Locate the string "from" in the records below. Copy every line where it occurs.

--- Task inputs ---

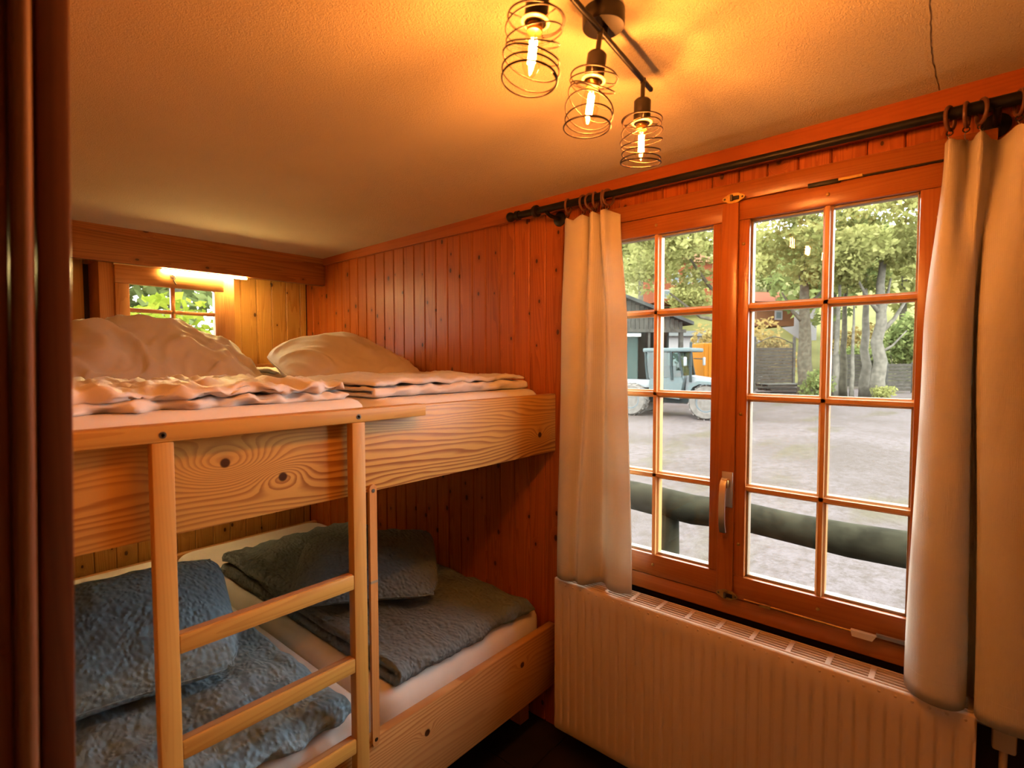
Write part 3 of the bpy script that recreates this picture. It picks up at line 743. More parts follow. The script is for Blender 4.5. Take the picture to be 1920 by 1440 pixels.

---
--- Task inputs ---

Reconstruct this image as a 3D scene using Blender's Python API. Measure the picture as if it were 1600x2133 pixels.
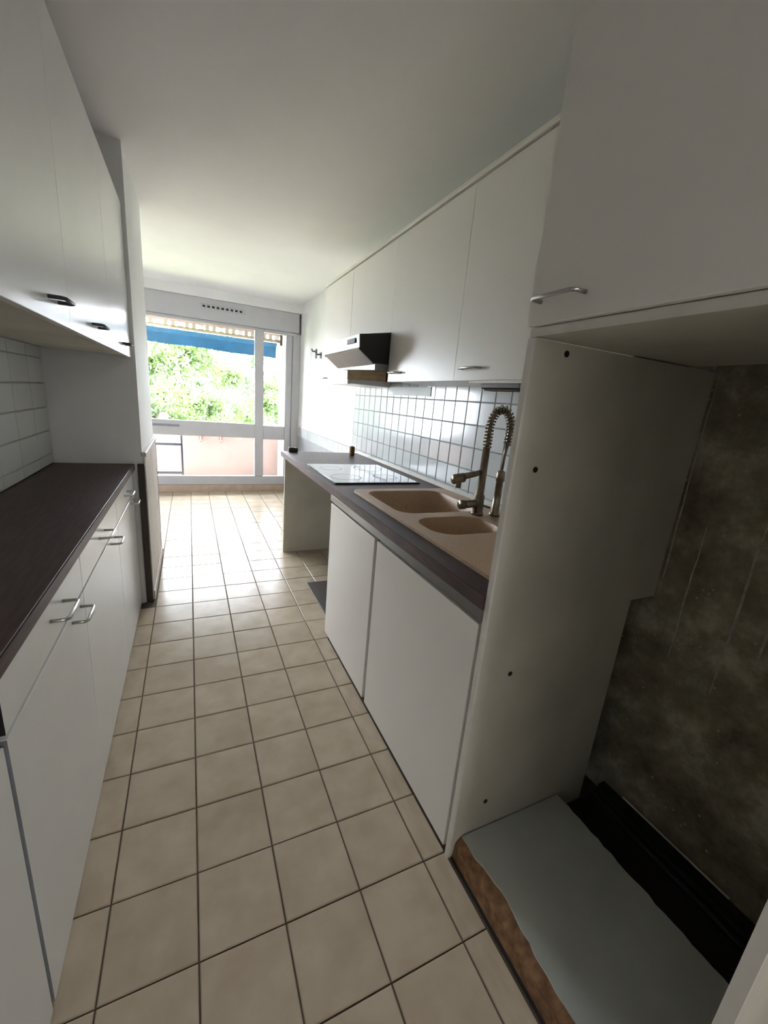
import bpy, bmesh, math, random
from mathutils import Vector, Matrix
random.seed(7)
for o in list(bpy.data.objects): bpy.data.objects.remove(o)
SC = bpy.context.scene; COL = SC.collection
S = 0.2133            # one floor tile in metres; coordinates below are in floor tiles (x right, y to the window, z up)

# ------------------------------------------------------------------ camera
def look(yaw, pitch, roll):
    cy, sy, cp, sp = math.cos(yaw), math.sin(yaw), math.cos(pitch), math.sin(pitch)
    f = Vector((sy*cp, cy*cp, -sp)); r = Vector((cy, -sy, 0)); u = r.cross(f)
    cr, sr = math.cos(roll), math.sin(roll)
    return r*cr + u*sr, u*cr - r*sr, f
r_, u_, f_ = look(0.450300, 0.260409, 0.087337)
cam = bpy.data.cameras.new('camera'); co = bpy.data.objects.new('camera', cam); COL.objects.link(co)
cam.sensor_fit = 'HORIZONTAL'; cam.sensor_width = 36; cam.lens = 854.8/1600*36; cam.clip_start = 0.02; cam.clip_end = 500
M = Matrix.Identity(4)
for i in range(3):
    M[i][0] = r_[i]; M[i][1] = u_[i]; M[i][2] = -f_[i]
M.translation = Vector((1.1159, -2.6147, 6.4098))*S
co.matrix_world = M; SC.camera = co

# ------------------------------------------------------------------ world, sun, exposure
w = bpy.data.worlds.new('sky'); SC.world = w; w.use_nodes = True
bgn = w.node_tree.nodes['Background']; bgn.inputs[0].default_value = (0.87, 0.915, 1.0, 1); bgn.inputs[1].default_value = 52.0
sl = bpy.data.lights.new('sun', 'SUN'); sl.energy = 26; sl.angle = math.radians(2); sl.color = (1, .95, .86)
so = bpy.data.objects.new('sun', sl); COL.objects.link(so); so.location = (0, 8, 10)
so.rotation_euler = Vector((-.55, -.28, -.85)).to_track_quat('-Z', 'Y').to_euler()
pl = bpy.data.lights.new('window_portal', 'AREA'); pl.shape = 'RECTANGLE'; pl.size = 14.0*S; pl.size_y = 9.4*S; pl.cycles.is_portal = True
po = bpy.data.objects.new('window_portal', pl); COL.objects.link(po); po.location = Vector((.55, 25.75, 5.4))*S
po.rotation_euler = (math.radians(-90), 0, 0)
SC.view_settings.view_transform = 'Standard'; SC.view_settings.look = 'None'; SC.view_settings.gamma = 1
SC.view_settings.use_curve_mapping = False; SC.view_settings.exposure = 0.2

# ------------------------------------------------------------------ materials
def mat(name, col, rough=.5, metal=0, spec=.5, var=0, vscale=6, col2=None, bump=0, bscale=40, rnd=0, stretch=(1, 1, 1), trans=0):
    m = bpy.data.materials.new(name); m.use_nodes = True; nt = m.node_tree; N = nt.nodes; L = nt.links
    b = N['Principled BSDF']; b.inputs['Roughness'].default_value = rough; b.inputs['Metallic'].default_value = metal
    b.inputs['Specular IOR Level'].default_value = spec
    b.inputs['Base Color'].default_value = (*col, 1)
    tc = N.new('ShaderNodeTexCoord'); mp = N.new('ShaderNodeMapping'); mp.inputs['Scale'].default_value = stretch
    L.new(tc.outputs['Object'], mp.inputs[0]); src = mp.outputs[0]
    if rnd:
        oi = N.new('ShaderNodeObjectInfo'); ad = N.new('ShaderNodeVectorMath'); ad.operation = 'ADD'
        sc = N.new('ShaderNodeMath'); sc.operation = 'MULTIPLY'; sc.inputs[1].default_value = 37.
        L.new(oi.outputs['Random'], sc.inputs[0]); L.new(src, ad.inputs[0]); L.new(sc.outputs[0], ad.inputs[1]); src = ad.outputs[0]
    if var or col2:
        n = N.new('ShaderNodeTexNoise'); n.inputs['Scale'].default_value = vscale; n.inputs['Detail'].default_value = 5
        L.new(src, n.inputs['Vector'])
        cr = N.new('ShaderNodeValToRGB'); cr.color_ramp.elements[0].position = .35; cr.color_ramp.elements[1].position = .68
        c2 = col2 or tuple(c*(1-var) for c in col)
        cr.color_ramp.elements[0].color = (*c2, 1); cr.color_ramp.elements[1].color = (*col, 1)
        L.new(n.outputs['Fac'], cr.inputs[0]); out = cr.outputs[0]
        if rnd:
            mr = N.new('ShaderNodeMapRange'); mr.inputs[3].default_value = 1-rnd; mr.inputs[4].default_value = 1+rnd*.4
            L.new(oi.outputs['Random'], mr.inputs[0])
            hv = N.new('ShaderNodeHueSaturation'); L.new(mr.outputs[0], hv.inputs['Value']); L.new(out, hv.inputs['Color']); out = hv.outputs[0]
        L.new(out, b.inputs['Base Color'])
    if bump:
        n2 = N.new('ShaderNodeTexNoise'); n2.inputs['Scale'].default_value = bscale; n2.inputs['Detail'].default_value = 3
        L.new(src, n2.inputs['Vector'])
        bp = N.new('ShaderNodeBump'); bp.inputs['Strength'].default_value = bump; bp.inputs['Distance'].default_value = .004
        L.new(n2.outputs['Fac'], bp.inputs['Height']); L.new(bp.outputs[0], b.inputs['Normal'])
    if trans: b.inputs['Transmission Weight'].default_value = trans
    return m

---
--- Task inputs ---

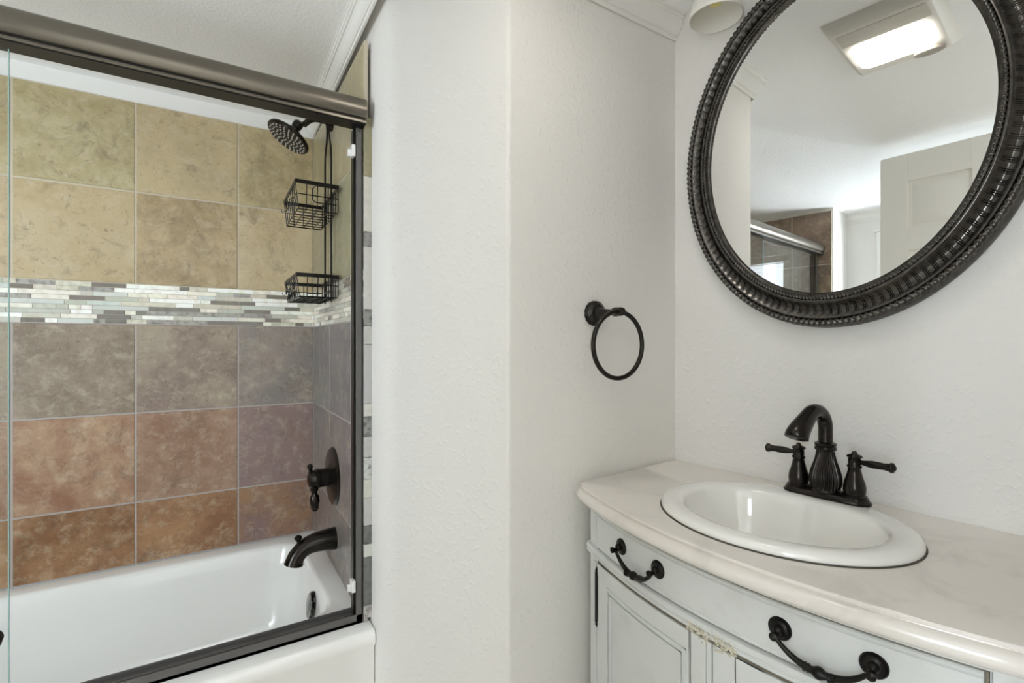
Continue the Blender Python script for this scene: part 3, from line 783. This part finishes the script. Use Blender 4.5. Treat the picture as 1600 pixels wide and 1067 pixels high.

---

### Output
from mathutils import Vector, Matrix
Continue the Blender Python script for this scene: part 3, from line 783. This part finishes the script. Use Blender 4.5. Treat the picture as 1600 pixels wide and 1067 pixels high.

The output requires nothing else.